Odd confession: I get a feel-good buzz after arguments with my boyfriend.

I’m not some kind of debate-loving masochist — I usually run away with my hands over the ears at the first sign of confrontation. I’m also not one of those people who get a kick out of every weird made-up milestone, such as “we’ve been together five weeks today!”, “I just ate pasta with him for the first time”, or “we just had our first fight”. No.

I don’t enjoy the arguments when they are happening but after they are over and we have made up, I get a feeling of accomplishment.

My reasoning is that my boyfriend and I always have fruitful arguments. I always suspected I was highly reasonable and extremely fair [and also modest], and my rows with my boyfriend have confirmed it.

First, let me say that I don’t have many arguments with him. But that’s one of the things that makes it so great; we rarely escalate things to a row [mainly because he’s cool as a cucumber and I am too lazy to argue] but, when we do, we go through the horribleness of it and then calmly discuss our point of views and come to a compromise, or one of us apologises.

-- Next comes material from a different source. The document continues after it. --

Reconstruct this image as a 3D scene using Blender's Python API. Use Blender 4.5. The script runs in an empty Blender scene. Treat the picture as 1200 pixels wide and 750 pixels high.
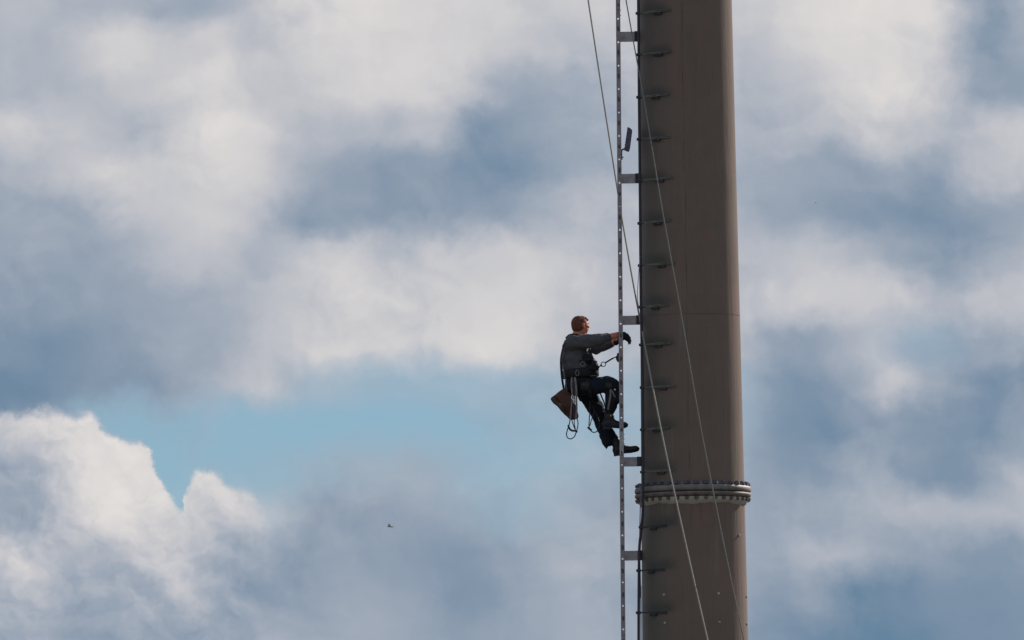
import bpy, bmesh, math, random
import numpy as np
from mathutils import Vector, Matrix, noise
random.seed(4)
scene = bpy.context.scene
C = scene.collection
R = math.radians

# ------------------------------------------------------------------ camera
DIST, FPX = 200.0, 20000.0
EYE = Vector((0.0, -DIST, 1.6))
pitch, roll = R(4.0), math.atan(11.5 / 750)
F = Vector((0, math.cos(pitch), math.sin(pitch)))
R0 = Vector((1, 0, 0)); U0 = R0.cross(F)
RT = R0 * math.cos(roll) - U0 * math.sin(roll)
UP = U0 * math.cos(roll) + R0 * math.sin(roll)
cam_data = bpy.data.cameras.new("camera")
cam_data.lens = 600; cam_data.sensor_width = 36; cam_data.sensor_fit = 'HORIZONTAL'
cam_data.clip_start = 1.0; cam_data.clip_end = 60000
cam = bpy.data.objects.new("camera", cam_data); C.objects.link(cam)
m = Matrix((RT, UP, -F)).transposed().to_4x4(); m.translation = EYE
cam.matrix_world = m
scene.camera = cam

def at(u, v, y=0.0):
    """a measured place: picture position of the survey photo at depth plane y (m) -> world point"""
    d = F + RT * ((u - 600) / FPX) + UP * ((375 - v) / FPX)
    return EYE + d * ((y + DIST) / d.y)

# ------------------------------------------------------------------ colour / exposure
scene.view_settings.view_transform = 'Standard'
scene.view_settings.look = 'None'
scene.view_settings.exposure = 0.0
scene.view_settings.gamma = 1.0
scene.render.filter_size = 1.6 if hasattr(scene.render, "filter_size") else 1.5

SUN_EL, SUN_ROT = R(30), R(42)

def lin(c):
    c = c / 255.0
    return c / 12.92 if c <= 0.04045 else ((c + 0.055) / 1.055) ** 2.4
def L3(r, g, b): return (lin(r), lin(g), lin(b), 1.0)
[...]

So far so normal, right? Well, yes. That’s what pleases me so much about these arguments. They are reasonable and solved calmly, the way I always thought it should be when you have a disagreement with a fellow adult who you care for.

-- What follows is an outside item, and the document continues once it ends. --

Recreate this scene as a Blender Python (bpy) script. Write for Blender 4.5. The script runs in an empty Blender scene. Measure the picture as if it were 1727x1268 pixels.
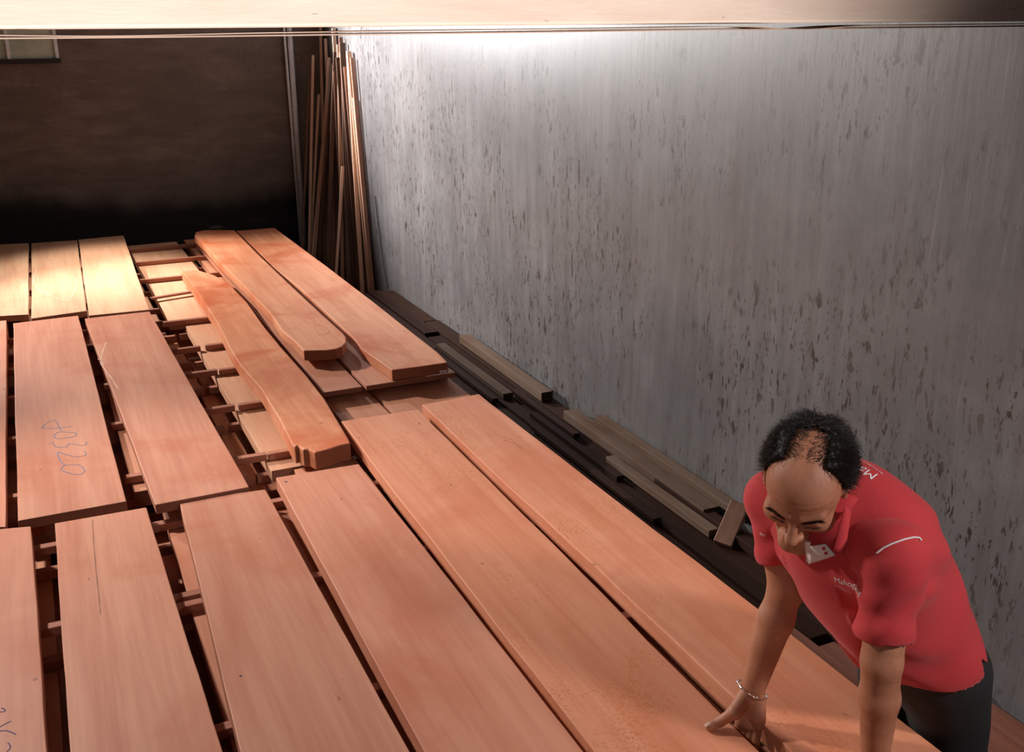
import bpy, bmesh, math, random
import numpy as np
from mathutils import Vector, Matrix
from mathutils.bvhtree import BVHTree
random.seed(7); rng = np.random.default_rng(7)
scene = bpy.context.scene
COL = scene.collection
Z0 = 0.74                      # height of the timber stack's top above the floor
# ------------------------------------------------------------------ camera
FPX, PITCH, YAW, ROLL = 1723.12, 0.33026, 0.429409, -0.0083606
CAMZ = Z0 + 1.45
fw = np.array([math.sin(YAW)*math.cos(PITCH), math.cos(YAW)*math.cos(PITCH), -math.sin(PITCH)])
_r = np.array([math.cos(YAW), -math.sin(YAW), 0.0]); _u = np.cross(_r, fw)
cr = _r*math.cos(ROLL)+_u*math.sin(ROLL); cu = -_r*math.sin(ROLL)+_u*math.cos(ROLL)
cam_data = bpy.data.cameras.new('camera'); cam = bpy.data.objects.new('camera', cam_data); COL.objects.link(cam)
cam_data.sensor_width = 36; cam_data.lens = FPX*36/1727; cam_data.clip_start = .05
M = Matrix([[cr[i], cu[i], -fw[i], 0] for i in range(3)]+[[0, 0, 0, 1]]); M.translation = (0, 0, CAMZ)
cam.matrix_world = M; scene.camera = cam
CP = np.array([0, 0, CAMZ])
def ray(x, y):
    return (x-863.5)*cr/FPX-(y-634)*cu/FPX+fw
def U(x, y, z):                # the point of a horizontal plane z above the stack top seen at a place of the photo
    d = ray(x, y); return CP+d*((Z0+z-CAMZ)/d[2])
def Ry(x, y, Y):
    d = ray(x, y); return CP+d*(Y/d[1])
def Rx(x, y, X):
    d = ray(x, y); return CP+d*(X/d[0])
def R(x, y, D):
    d = ray(x, y); return CP+d/np.linalg.norm(d)*D
# ------------------------------------------------------------------ light
scene.view_settings.view_transform = 'Standard'; scene.view_settings.look = 'None'
scene.view_settings.gamma = 1; scene.view_settings.exposure = 0.03
world = bpy.data.worlds.new('world'); scene.world = world; world.use_nodes = True
world.node_tree.nodes['Background'].inputs[0].default_value = (.8, .85, 1, 1)
world.node_tree.nodes['Background'].inputs[1].default_value = 0.06
def lamp(kind, name, loc, target, energy, color=(1, 1, 1), **kw):
    l = bpy.data.lights.new(name, kind); l.energy = energy; l.color = color
    for k, v in kw.items(): setattr(l, k, v)
    o = bpy.data.objects.new(name, l); COL.objects.link(o); o.location = loc
    o.rotation_euler = (Vector(target)-Vector(loc)).to_track_quat('-Z', 'Y').to_euler(); return o
lamp('SPOT', 'front_lamp', (-1.1, -1.3, Z0+2.1), (.1, 3.1, Z0+.3), 60, (1, .94, .90), spot_size=math.radians(66), spot_blend=.5, shadow_soft_size=.25)
lamp('SPOT', 'beam_fill_light', (.2, -.3, Z0+.15), (.3, 1.7, Z0+1.85), 330, (1, .93, .88), spot_size=math.radians(68), spot_blend=.6, shadow_soft_size=.1)  # added fill from below to brighten the beam, no actual lamp there
lamp('SPOT', 'overhead_lamp', (-1.3, 4.6, Z0+2.5), (-.15, 2.2, Z0), 560, (1, .93, .87), spot_size=math.radians(76), spot_blend=.85, shadow_soft_size=.12)
lamp('SPOT', 'back_left_lamp', (-1.9, 7.6, Z0+2.5), (1.75, 5.1, Z0+.25), 1250, (1, .92, .85), spot_size=math.radians(60), spot_blend=.5, shadow_soft_size=.07)
lamp('SPOT', 'back_wall_lamp', (.7, 8.4, Z0+2.0), (2.3, 6.9, Z0+1.7), 1250, (1, .99, .99), spot_size=math.radians(96), spot_blend=.8, shadow_soft_size=.1)
lamp('SPOT', 'skylight_lamp', (.25, 7.6, Z0+2.2), (.3, 6.9, Z0), 300, (1, .97, .86), spot_size=math.radians(50), spot_blend=.9, shadow_soft_size=.15)
lamp('SPOT', 'side_lamp', (2.0, -.35, Z0+1.75), (1.42, 1.3, Z0+.42), 135, (1, .93, .93), spot_size=math.radians(40), spot_blend=.9, shadow_soft_size=.12)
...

My parents were entirely the opposite, they laid into each other and never got anything solved. But they had over 20 years to build up hatred and destain for each other and, while I can’t tell what I would be like if I had been with someone for over two decades, I do know that I have never got off to such a great start, argument-wise, with a man before, so I am viewing this as extremely positive.

For example, my last boyfriend and I never had a single argument. While this may sound like bliss, I can assure you that the lack of disagreements wasn’t because there were no issues between us. On the contrary, the fact that we couldn’t discuss them was one of the problems itself.

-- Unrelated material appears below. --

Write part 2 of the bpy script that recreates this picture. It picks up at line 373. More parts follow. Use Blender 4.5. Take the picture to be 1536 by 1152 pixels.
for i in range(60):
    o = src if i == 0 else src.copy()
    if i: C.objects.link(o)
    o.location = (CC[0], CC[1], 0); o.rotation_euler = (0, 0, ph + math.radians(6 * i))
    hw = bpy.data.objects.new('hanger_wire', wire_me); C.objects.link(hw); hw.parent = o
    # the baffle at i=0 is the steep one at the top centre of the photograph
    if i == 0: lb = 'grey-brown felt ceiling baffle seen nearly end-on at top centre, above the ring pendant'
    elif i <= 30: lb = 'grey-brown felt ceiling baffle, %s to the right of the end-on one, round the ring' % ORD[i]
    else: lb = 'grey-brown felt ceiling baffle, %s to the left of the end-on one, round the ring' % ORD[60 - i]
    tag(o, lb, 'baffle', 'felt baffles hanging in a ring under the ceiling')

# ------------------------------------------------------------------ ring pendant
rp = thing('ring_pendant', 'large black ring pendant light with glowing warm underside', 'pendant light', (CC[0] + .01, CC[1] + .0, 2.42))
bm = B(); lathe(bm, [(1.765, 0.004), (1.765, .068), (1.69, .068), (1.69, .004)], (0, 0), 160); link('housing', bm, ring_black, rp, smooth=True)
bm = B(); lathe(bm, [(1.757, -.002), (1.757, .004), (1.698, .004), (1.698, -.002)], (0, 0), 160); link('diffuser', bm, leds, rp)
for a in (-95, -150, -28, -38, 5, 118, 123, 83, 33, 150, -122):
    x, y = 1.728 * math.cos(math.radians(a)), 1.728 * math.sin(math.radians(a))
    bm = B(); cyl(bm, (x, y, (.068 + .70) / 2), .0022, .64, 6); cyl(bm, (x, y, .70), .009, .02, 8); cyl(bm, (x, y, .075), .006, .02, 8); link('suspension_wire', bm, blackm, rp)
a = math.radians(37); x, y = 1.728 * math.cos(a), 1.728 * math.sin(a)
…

There was so much tension and so many unanswered questions bubbling under the surface but both of us avoided confrontations. We thought if we are not discussing the elephant in the room, then it wasn’t there. Had I been a bit braver, I would have screamed at him: “why is it that you never tell me you love me?” But I didn’t, because I suspected I knew the answer already and I chose denial instead.

Another boyfriend used to call me Teary McTearason because I used to often break down during our arguments. I tried to tell him that he was wrong but when he saw me puffy-faced and snotty almost every day, it was hard for him to believe me. That was a terrible relationship and it destroyed my confidence for a long time. We were ill-suited to each other [in fact, I will say he’s probably ill-suited to anyone]. Anyway, these were vicious, verbal attacks more than arguments.

So, it makes my heart soar with happiness that my boyfriend and I can [thus far] calmly discuss our issues. We never say dreadful things to each other and apologise when needed. I really feel that with every argument we get to understand our limits a little better and what is important to each of us.

I felt a little bit smug, to say the least, when he told me that he has never been into a relationship where he told his partner why she’s being moody and evasive.

I know you may be thinking that I am in the honeymoon period and it’s only a matter of time before I will start calling him names and he will start ignoring me and switching on the television to drown out my harassment, and that might well be true. But, while I don’t look forward to arguments, I do at least feel they are making us hardier for the future. Who knew it was even possible to be smug about fights?